To secure their investment, lenders frontload interest at the beginning of your car loan. If you’re in the final years of financing, interest is probably only a small portion of your bill. You’re mostly paying down the principal.
Refinancing in that situation might not make sense, since you’d restart the interest payment process all over.
“Break out the calculator,” Drury said. “It’s not fun math, but thankfully, there are calculators. You can see on your loan statements how much of your payment has been going toward interest now versus how much is toward the principal.”
4. Are you looking for a better rate or a longer term?
If you’re worried about falling behind on payments or even your car being repossessed, refinancing could get you a longer term with smaller, more manageable monthly payments.
Keep in mind, though, that while your monthly payments will be smaller, you’ll have a longer term and could easily wind up paying a lot more in the long run.
Be sure to factor in any loan acquisition fee or prepayment penalty, as well.
Auto loan refinancing FAQs
How does auto loan refinancing work?
Auto loan refinancing allows you to substitute your existing financing with a new loan, ideally at a lower rate and/or a different term length.
When can I refinance my auto loan?
There’s no set waiting period for refinancing, but you can’t get a new loan until your original lender receives the car’s title from the manufacturer or previous owner, which can take up to two or three months. If you’re concerned about your credit, you should wait at least six months. That’s long enough for your credit score to recover from any drop caused by the initial lender’s hard inquiry. Waiting a year after the original loan could improve your score even more if you’re able to make on-time payments in full during that time.
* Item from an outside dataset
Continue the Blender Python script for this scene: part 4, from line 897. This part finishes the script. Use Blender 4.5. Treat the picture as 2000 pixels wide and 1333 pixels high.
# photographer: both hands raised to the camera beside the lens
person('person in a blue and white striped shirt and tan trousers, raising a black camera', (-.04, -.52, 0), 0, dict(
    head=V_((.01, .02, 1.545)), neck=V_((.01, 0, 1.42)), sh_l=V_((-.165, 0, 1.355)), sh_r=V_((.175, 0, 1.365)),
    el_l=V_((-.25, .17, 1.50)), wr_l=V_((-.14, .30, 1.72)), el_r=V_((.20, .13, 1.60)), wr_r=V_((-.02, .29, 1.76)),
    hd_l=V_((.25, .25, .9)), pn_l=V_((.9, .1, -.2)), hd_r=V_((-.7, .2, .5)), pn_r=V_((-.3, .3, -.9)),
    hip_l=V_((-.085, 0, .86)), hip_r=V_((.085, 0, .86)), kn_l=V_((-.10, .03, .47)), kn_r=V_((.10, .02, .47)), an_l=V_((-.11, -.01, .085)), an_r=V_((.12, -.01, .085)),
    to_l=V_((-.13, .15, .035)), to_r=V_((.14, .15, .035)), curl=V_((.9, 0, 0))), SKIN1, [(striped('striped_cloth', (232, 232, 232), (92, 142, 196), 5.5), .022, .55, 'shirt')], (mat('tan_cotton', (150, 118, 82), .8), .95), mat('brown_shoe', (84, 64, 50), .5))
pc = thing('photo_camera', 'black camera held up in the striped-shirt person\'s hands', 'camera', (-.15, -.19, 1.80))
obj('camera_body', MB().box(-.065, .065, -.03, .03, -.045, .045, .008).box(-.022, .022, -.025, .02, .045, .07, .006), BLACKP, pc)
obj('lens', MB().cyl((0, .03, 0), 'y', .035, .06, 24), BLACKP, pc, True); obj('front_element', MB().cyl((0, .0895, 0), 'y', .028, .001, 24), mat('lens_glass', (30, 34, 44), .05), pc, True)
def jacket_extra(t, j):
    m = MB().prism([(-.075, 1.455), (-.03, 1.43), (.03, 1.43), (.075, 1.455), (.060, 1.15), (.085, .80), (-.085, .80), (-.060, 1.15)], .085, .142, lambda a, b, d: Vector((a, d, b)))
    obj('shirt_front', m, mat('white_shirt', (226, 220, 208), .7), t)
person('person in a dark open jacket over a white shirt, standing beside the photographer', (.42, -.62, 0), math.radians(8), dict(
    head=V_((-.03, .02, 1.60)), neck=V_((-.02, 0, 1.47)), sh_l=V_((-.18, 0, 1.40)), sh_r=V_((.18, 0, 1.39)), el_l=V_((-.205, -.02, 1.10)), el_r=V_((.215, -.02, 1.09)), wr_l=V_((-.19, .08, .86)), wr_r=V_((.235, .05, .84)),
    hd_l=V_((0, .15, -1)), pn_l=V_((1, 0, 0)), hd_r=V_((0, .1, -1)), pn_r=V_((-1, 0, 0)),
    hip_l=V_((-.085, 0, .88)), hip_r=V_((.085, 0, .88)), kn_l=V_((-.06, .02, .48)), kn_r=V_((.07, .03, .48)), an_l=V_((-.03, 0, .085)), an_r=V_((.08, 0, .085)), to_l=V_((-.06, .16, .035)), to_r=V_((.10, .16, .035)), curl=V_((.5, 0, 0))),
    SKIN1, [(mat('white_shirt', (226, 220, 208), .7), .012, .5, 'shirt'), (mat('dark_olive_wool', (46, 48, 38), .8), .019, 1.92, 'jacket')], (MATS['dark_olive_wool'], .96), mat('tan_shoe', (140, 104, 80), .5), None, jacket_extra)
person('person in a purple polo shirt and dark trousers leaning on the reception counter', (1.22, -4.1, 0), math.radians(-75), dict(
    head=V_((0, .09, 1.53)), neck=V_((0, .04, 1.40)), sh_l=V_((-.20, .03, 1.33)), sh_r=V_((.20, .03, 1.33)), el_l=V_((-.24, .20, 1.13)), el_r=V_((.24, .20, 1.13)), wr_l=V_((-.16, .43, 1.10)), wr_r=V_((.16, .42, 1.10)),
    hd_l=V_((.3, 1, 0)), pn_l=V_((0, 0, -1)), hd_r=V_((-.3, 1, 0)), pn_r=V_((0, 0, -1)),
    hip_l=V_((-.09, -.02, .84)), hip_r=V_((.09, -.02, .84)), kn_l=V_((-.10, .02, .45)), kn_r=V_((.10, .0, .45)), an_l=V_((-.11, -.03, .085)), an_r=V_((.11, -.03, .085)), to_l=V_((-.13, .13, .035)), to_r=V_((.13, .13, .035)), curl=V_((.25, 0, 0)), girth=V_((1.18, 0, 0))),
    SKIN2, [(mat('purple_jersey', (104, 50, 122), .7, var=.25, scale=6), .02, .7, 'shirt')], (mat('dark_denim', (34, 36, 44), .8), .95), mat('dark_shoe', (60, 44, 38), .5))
Who can refinance their auto loan?
You must meet certain requirements to refinance, like being up to date on your loan payments and meeting the lender’s credit score and income requirements. There may also be limits on the car’s age and mileage and the loan balance.
Can I refinance if I owe more on the loan than the car is worth?
Your car is collateral for the loan, so some lenders won’t lend more than 100% of the value of the vehicle. The ones that will usually require good credit and have limits on how much negative equity they’ll finance.